| Provided data |
--

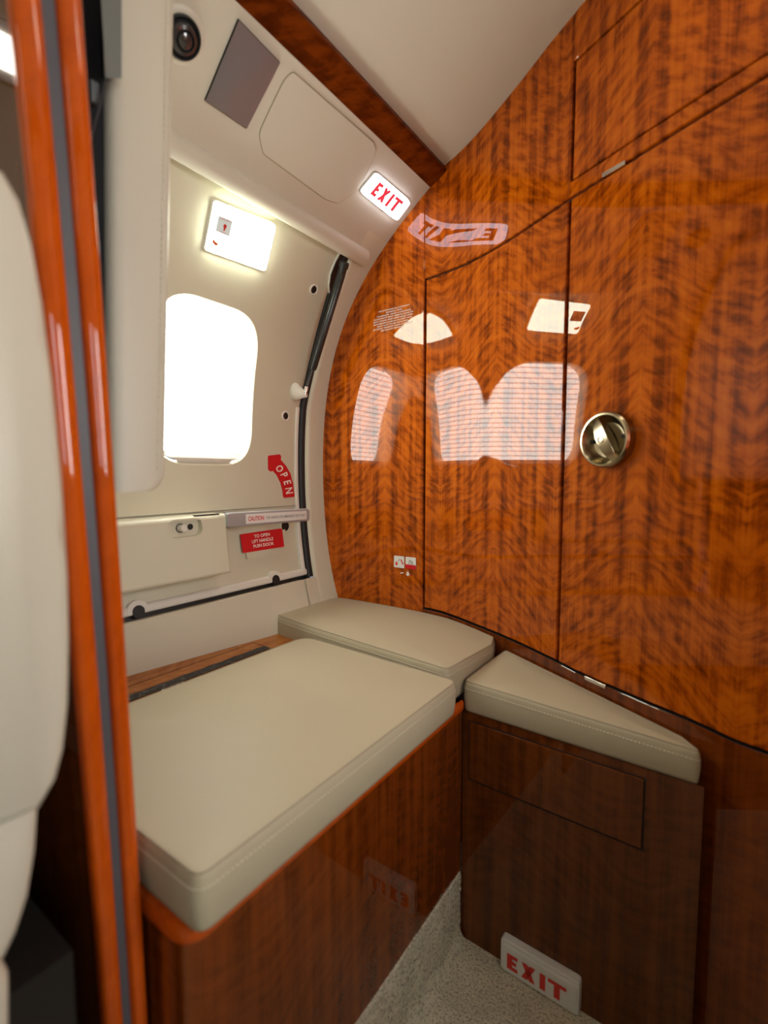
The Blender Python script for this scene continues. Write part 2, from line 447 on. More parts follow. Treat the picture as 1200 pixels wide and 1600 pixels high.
# cabin side wall with a window opening, behind the partition
zc = np.linspace(.0, ZT, 44)
WL = dict(yc=-.62, zc=.80, hw=.115, hh=.145)
def ring_panel(mb, fm, y0, y1, z0, z1, win, off, nsub=6, flip=False, corner=.07, depth=.03):
    """surface patch y0..y1, z0..z1 with a rounded window opening and its reveal"""
    yc, zc_, hw, hh = win
    inner0 = resample(rrect(yc-hw, yc+hw, zc_-hh, zc_+hh, corner, 10), .02)
    outer = []
    angs = []
    inner = []
    for q in inner0: inner.append(q)
    # add rays through the outer corners
    cor = [(y0,z0),(y1,z0),(y1,z1),(y0,z1)]
    def hit_inner(a):
        d = np.array([math.cos(a), math.sin(a)]); c = np.array([yc, zc_])
        for i in range(len(inner0)):
            p, q = inner0[i-1]-c, inner0[i]-c; e = q-p
            den = d[0]*e[1]-d[1]*e[0]
            if abs(den) < 1e-12: continue
            t = (p[0]*e[1]-p[1]*e[0])/den; s_ = (p[0]*d[1]-p[1]*d[0])/den
            if t > 0 and -1e-9 <= s_ <= 1+1e-9: return c+d*t
    lst = [(math.atan2(q[1]-zc_, q[0]-yc), q) for q in inner0]
    for cc in cor:
        a = math.atan2(cc[1]-zc_, cc[0]-yc); lst.append((a, hit_inner(a)))
    lst.sort(key=lambda t: t[0])
    ins = [q for a, q in lst]; outs = []
    for a, q in lst:
        d = np.array([math.cos(a), math.sin(a)]); ts = []
        if d[0] > 1e-9: ts.append((y1-yc)/d[0])
        if d[0] < -1e-9: ts.append((y0-yc)/d[0])
        if d[1] > 1e-9: ts.append((z1-zc_)/d[1])
        if d[1] < -1e-9: ts.append((z0-zc_)/d[1])
        outs.append(np.array([yc, zc_])+d*min(ts))
    rows = []
    for k in range(nsub+1):
        t = k/nsub; rows.append([fm(*(o*(1-t)+i*t), off) for o, i in zip(outs, ins)])
    ins_l = inset(ins if area2(ins) > 0 else ins, -.0)
    # rounded lip and reveal going outwards
    cen = np.array([yc, zc_])
    for sc, dz in ((.985, -.002), (.965, -.007), (.955, -.014), (.94, -depth)):
        rows.append([fm(*(cen+(i-cen)*sc), off+dz) for i in ins])
    mb.grid(rows, closed=True, flip=flip)
    return [cen+(i-cen)*.95 for i in ins]
cab_in = ring_panel(mb, W, -1.05, .10, .35, 1.02, (WL['yc'],WL['zc'],WL['hw'],WL['hh']), 0)
for (ya, yb, za, zb) in ((Y_BACK,-1.05,0,ZT), (-1.05,.10,0,.35), (-1.05,.10,1.02,ZT), (.10,.175,0,ZT), (.175,.280,1.06,ZT)):
    mb.grid([[W(y, z) for z in np.linspace(za, zb, 20)] for y in ysteps(ya, yb, .1)])
wl = struct(mb.build('wall_left', MAT['cream_frame'], origin=(-.6,0,0)), 'cream moulded fuselage side wall with door opening', 'wall')
def cab_window(name, fm, inn, mat, off, zmid):
    w = MB(); P = inn
    ring = [w.vert(fm(q[0], q[1], off), (q[0], q[1])) for q in P]; cap(w, ring)
    return w
mb = cab_window('x', W, cab_in, None, -.028, .8)
w2 = struct(mb.build('window_2', MAT['cabin_day'], smooth=False), 'bright cabin side window', 'window')

# sill panel below the emergency door: part of the side wall
mb = MB()
zs_ = np.linspace(.30, .4585, 9)
sill_o = lambda y, z: -.001-.145*max(0, .60-y)*min(1.3, max(0, (.4585-z)/.08))
rows = [[W(y, z, sill_o(y, z)) for z in zs_] + [W(y, .4600, -.003), W(y, .4605, -.02)] for y in ysteps(.165, .6695, .05)]
mb.grid(rows)
mb.build('sill_panel', MAT['cream_frame'], wl)
mb = MB()                                              # thin shadow joint between sill panel and frame
mb.grid([[W(.6695, z, -.004), W(.676, z, -.004)] for z in np.linspace(.3,.46,8)])
mb.grid([[W(.6725, z, -.0012), W(.703, z, -.0008)] for z in np.linspace(.3,.4605,8)], flip=True)
mb.build('sill_joint', MAT['cream_frame'], wl)

# right wall, mirrored section, with cabin windows that let the daylight in
def WR(Y, z, off=0.0):
    p = W(Y, z, off); return np.array([2*WXC-p[0], p[1], p[2]])
mb = MB(); insR = []
RWIN = [(-.16,.80,.12,.15), (-.80,.80,.12,.15), (.40,.80,.12,.15)]
for (a, b, wn_) in ((-.48,.168,RWIN[0]), (-1.12,-.48,RWIN[1]), (.168,.72,RWIN[2])):
    insR.append(ring_panel(mb, WR, a, b, .35, 1.02, wn_, 0, flip=True))
for (ya, yb, za, zb) in ((Y_BACK,-1.12,0,ZT), (-1.12,.72,0,.35), (-1.12,.72,1.02,ZT)):
    mb.grid([[WR(y, z) for z in np.linspace(za, zb, 20)] for y in ysteps(ya, yb, .1)], flip=True)
struct(mb.build('wall_right', MAT['cream_wall'], origin=(.5,0,0)), 'cream cabin side wall opposite the door', 'wall')
for k, inn in enumerate(insR):
    m_ = cab_window('x', WR, inn, None, -.028, .8); m_.f = [f[::-1] for f in m_.f]
    struct(m_.build('window_%d' % (k+3), MAT['cabin_day'] if k < 2 else MAT['side_day'], smooth=False), 'bright cabin window on the far side', 'window')
mb = MB()
mb.grid([[(x, Y_BACK, z) for z in (0,.4,.8,1.27)] for x in (-.75,0,.6)], flip=True)
mb.grid([[(x, .72, z) for z in (0,.4,.8,1.27)] for x in (.155,.3,.52)])
mb.grid([[(.155, y, z) for z in (0,.4,.8,1.27)] for y in (.49,.6,.72)])
struct(mb.build('wall_rear', MAT['cream_wall']), 'cream wall at the rear of the cabin', 'wall')

# wood strip along the edge of the ceiling
def strip(name, mirror):
    mb = MB(); a = np.array(onB(670,291)); b = np.array(onB(697,263))
    n = np.array([(b-a)[1], -(b-a)[0]]); n /= np.linalg.norm(n)      # towards the cabin
    sec = [a-n*.012, a+n*.001, a+n*.004+(b-a)*.04, a+n*.0055+(b-a)*.5, a+n*.004+(b-a)*.96, b+n*.001, b-n*.012]
    rows = []; uvs = []
    for y in ysteps(Y_BACK, .80, .1):
        rows.append([(p[0] if not mirror else 2*WXC-p[0], y, p[1]) for p in sec]); uvs.append([(k*.009, y*1.0) for k in range(len(sec))])
    mb.grid(rows, uvs, flip=mirror)
    return mb.build(name, MAT['wood_strip'], origin=(a[0],0,a[1]))
struct(strip('trim_1', False), 'dark wood strip between ceiling and overhead panel', 'trim')
struct(strip('trim_2', True), 'dark wood strip on the far side of the ceiling', 'trim')

# ================================================================== BULKHEAD
def colX(px): return onB(px[0], px[1])[0]
def zline(pts):
    q = sorted([onB(*p) for p in pts]); xs = [a for a, b in q]; zs = [b for a, b in q]
    def f(X):
        if X > xs[-1]:
            s = (zs[-1]-zs[-3])/(xs[-1]-xs[-3]); return zs[-1]+s*(X-xs[-1])*.3
        return float(np.interp(X, xs, zs))
    return f
z_top = zline([(661,437.5),(680,431),(699.5,423.5),(727.5,412),(762.5,394),(797.5,373),(832.5,349.5),(889,311),(945,276),(1000,240.6),(1069,197),(1200,115.6)])
z_bot = zline([(664,951),(690,957),(715,966),(740,976),(775,990),(815,1007.5),(872,1035),(900,1050),(950,1072),(1007,1097),(1075,1125),(1150,1160),(1197,1177)])
z_hb = zline([(893,282),(1000,211),(1110,140),(1200,82)])
z_ht = zline([(899,95),(950,47),(1000,0)])
X_A = colX((663,690)); X_B = colX((880,680)); X_H = colX((895,190)); XR = .16
def ceil_z(X):
    xs = [p[0] for p in CEIL]; zs = [p[1] for p in CEIL]
    if X < xs[0]: return 1.175
    return float(np.interp(X, xs, zs))
def panel_B(mb, X0, X1, zlo, zhi, front=0.0, thick=.012, bev=.0012, dx=.006, nz=24):
    n = max(3, int((X1-X0)/dx)); Xs = [X0, X0+bev] + list(np.linspace(X0+bev, X1-bev, n))[1:-1] + [X1-bev, X1]
    rows = []; uvs = []
    for i, X in enumerate(Xs):
        a, b = zlo(X), zhi(X); zz = [a, a+bev] + list(np.linspace(a+bev, b-bev, nz))[1:-1] + [b-bev, b]
        edge_c = i in (0, len(Xs)-1); r = []
        for j, z in enumerate(zz):
            e = edge_c or j in (0, len(zz)-1)
            r.append(B(X, z, front-(bev if e else 0)))
        rows.append([B(X, a, front-thick)]+r+[B(X, b, front-thick)]); u = bs(X)
        uvs.append([(u, a)]+[(u, z) for z in zz]+[(u, b)])
    rows.insert(0, [B(X0, zhi(X0)*0+z, front-thick) for z in [zlo(X0)]+[q[2] for q in rows[0][1:-1]]+[zhi(X0)]]); uvs.insert(0, uvs[0])
    rows.append([B(X1, z, front-thick) for z in [zlo(X1)]+[q[2] for q in rows[-1][1:-1]]+[zhi(X1)]]); uvs.append(uvs[-1])
    mb.grid(rows, uvs, flip=True)
G = .0021
XL = -.73
mb = MB()
wall_hi = lambda X: ceil_z(X)+.004
# left fixed panel, clipped to the fuselage section
zz_prof = np.linspace(.30, ZT, 120); xx_prof = np.array([wx(z) for z in zz_prof])
iw = int(np.argmin(xx_prof))
def lim_lo(X): return 0.0
def lim_hi(X):
    # upper crossing of the section at X (+2 cm overlap behind the wall)
    if X >= xx_prof[-1]-.02: return wall_hi(X)
    return float(np.interp(X, xx_prof[iw:]-.02, zz_prof[iw:]))
def lim_lo2(X):
    if X > xx_prof[0]: return 0.0
    return float(np.interp(-X, -xx_prof[:iw+1][::-1]+.02, zz_prof[:iw+1][::-1])) if X < xx_prof[0]-.02 else 0.0
panel_B(mb, xx_prof.min()-.015, X_A-G, lim_lo, lim_hi, nz=60)
panel_B(mb, X_A+0*G-G, X_B-G, lambda X: z_top(X)+G, wall_hi)
panel_B(mb, X_B-G, X_H-G, lambda X: z_top(X)+G, wall_hi, nz=12)
panel_B(mb, X_H-G, XR, lambda X: z_top(X)+G, lambda X: z_hb(X)-G*.5, nz=6)
panel_B(mb, X_H-G, XR, lambda X: min(z_ht(X)+G, wall_hi(X)-.006), wall_hi, nz=6)
wf = struct(mb.build('wall_front', MAT['wood'], origin=(-.2,.7,0)), 'glossy figured wood bulkhead with concave curve', 'wall')
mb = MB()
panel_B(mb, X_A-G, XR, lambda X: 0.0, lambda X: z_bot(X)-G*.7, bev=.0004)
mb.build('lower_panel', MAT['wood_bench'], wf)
mb = MB()
mb.grid([[B(X, z_bot(X)-G*.7+.00015, -.0004), B(X, z_bot(X)-G*.7+.00015, -.006)] for X in np.linspace(X_A-G, XR, 90)])
mb.build('seam_shadow', MAT['dark_gap'], wf)
mb = MB()
xs = np.linspace(XL+.03, XR, 160)
mb.grid([[B(X, z, -.006) for z in np.linspace(.0, 1.24, 6)] for X in xs if X > X_A-.02], flip=True)
mb.build('shadow_gap', MAT['dark_gap'], wf)
mb = MB(); panel_B(mb, X_A+G, X_B-G, lambda X: z_bot(X)+G, lambda X: z_top(X)-G, nz=40)
d2 = struct(mb.build('door_2', MAT['wood'], origin=(X_A,by(X_A),.4)), 'narrow curved wood door with slanted top seam', 'door')
mb = MB(); panel_B(mb, X_B+G, XR, lambda X: z_bot(X)+G, lambda X: z_top(X)-G, nz=40)
d3 = struct(mb.build('door_3', MAT['wood'], origin=(X_B,by(X_B),.4)), 'wide flat wood door with round brass latch', 'door')
mb = MB(); panel_B(mb, X_H+G, XR, lambda X: z_hb(X)+G*.5, lambda X: min(z_ht(X)-G, wall_hi(X)-.008), nz=16)
d4 = struct(mb.build('door_4', MAT['wood'], origin=(X_H,by(X_H),1.0)), 'wood hatch door near the ceiling', 'door')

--

| What is asked |
Scan the material above. Extract every line in which the word "lambda" occurs.

| Finished answer |
    lst.sort(key=lambda t: t[0])
sill_o = lambda y, z: -.001-.145*max(0, .60-y)*min(1.3, max(0, (.4585-z)/.08))
wall_hi = lambda X: ceil_z(X)+.004
panel_B(mb, X_A+0*G-G, X_B-G, lambda X: z_top(X)+G, wall_hi)
panel_B(mb, X_B-G, X_H-G, lambda X: z_top(X)+G, wall_hi, nz=12)
panel_B(mb, X_H-G, XR, lambda X: z_top(X)+G, lambda X: z_hb(X)-G*.5, nz=6)
panel_B(mb, X_H-G, XR, lambda X: min(z_ht(X)+G, wall_hi(X)-.006), wall_hi, nz=6)
panel_B(mb, X_A-G, XR, lambda X: 0.0, lambda X: z_bot(X)-G*.7, bev=.0004)
mb = MB(); panel_B(mb, X_A+G, X_B-G, lambda X: z_bot(X)+G, lambda X: z_top(X)-G, nz=40)
mb = MB(); panel_B(mb, X_B+G, XR, lambda X: z_bot(X)+G, lambda X: z_top(X)-G, nz=40)
mb = MB(); panel_B(mb, X_H+G, XR, lambda X: z_hb(X)+G*.5, lambda X: min(z_ht(X)-G, wall_hi(X)-.008), nz=16)